Black Hessians

The Hessians were German soldiers from the state of Hesse-Kassel who fought on the side of the British army during the American Revolutionary War. Many of these men were former slaves who had run from their owners to join the Hessians, while some others were captured or bought by the Hessians and forced to serve. They were motivated primarily by the freedom they were promised for serving as soldiers. Many formerly enslaved black soldiers joined the ranks of the Hessians, and about one hundred of these men traveled back to Kassel with the Hessian troops, bringing some of their family members with them as well.

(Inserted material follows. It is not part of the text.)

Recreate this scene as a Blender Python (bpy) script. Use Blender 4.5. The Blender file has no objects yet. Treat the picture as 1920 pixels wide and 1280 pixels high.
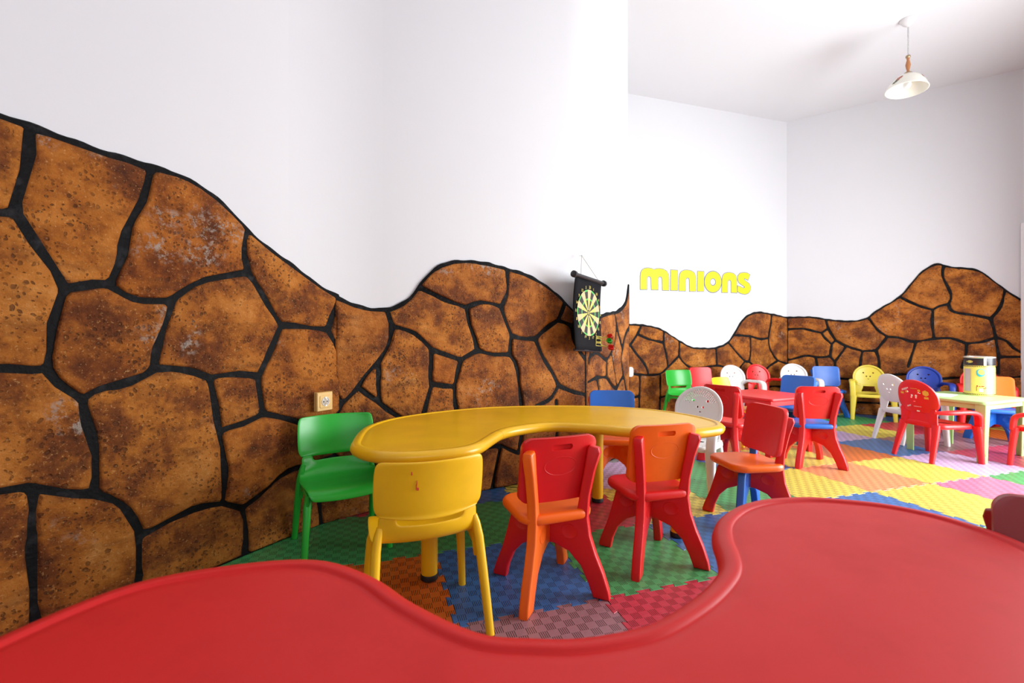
import bpy, bmesh, math, random
from mathutils import Vector, Matrix, geometry, noise as mnoise
random.seed(7)
sc = bpy.context.scene
C = sc.collection
pi = math.pi
# ------------------------------------------------------------------ camera
HC = 0.884                      # lens height above the mats
cam_d = bpy.data.cameras.new('camera')
cam_d.sensor_width = 36; cam_d.lens = 36 * 857 / 1920
cam_d.shift_y = -7 / 1920
cam_d.clip_start = 0.02
cam_d.dof.use_dof = True; cam_d.dof.focus_distance = 2.0; cam_d.dof.aperture_fstop = 3.5
cam = bpy.data.objects.new('camera', cam_d); C.objects.link(cam)
cam.location = (0, 0, HC); cam.rotation_euler = (pi / 2, 0, 0)
sc.camera = cam
# ------------------------------------------------------------------ light
sc.view_settings.view_transform = 'Standard'; sc.view_settings.look = 'None'
sc.view_settings.gamma = 1; sc.view_settings.use_curve_mapping = False
sc.view_settings.exposure = 0.0
w = bpy.data.worlds.new('daylight'); sc.world = w; w.use_nodes = True
w.node_tree.nodes['Background'].inputs[0].default_value = (0.80, 0.88, 1.0, 1)
w.node_tree.nodes['Background'].inputs[1].default_value = 1.2
sc.cycles.max_bounces = 10; sc.cycles.diffuse_bounces = 6
sc.cycles.sample_clamp_indirect = 8

def area(name, loc, target, sx, sy, power, col):
    d = bpy.data.lights.new(name, 'AREA'); d.shape = 'RECTANGLE'; d.size = sx; d.size_y = sy
    d.energy = power; d.color = col
    o = bpy.data.objects.new(name, d); C.objects.link(o); o.location = loc
    o.rotation_euler = (Vector(target) - Vector(loc)).to_track_quat('-Z', 'Y').to_euler()
    return o
# daylight entering through the glazed doors of the window wall and through the rear window
WA = Vector((5.14, 4.50)); WB = Vector((2.75, -1.6)); WD = (WB - WA).normalized(); WL = (WB - WA).length
WN = Vector((WD.y, -WD.x))      # points into the room
def wpt(s, off=0.0): p = WA + WD * s + WN * off; return (p.x, p.y)
c0 = wpt(2.70, 0.03)
area('daylight_doors', (*c0, 1.20), (c0[0] + WN.x, c0[1] + WN.y, 1.15), 2.2, 2.1, 242, (0.94, 0.975, 1.0))
area('daylight_rear_window', (0.4, -1.54, 1.75), (0.4, 0, 1.75), 2.6, 1.5, 10, (0.92, 0.96, 1.0))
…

The exact number of black migrants to Hessen is uncertain because available records did not reliably report ancestry, and names were often changed in the course of migration. Names are an important tool for identifying ethnicity, but many of the formerly enslaved underwent baptism in Hessen, adopting Christian names in the process, as was common practice. Sometimes, the records state both a person’s original name along with their baptismal name. As an example, one church recorded the baptism of a man named Moritz Moses, who upon being baptized and entering the Hessian ranks was renamed Wilhelm after his German godfather. Most of the black Hessians that appear in the historical records were tambours, or drummers. This was viewed as a very respectable and favorable occupation, especially for a former slave to hold. This is evident by the high quality and detail of their clothes, as well as the respect they garnered by their peers and superiors. Many became tambours after travelling to Germany, as was the case for the previously discussed Moritz Moses, or Wilhelm. These soldiers and their families would live the rest of their lives in Germany as free people, having gained the favor and respect of many of their former comrades.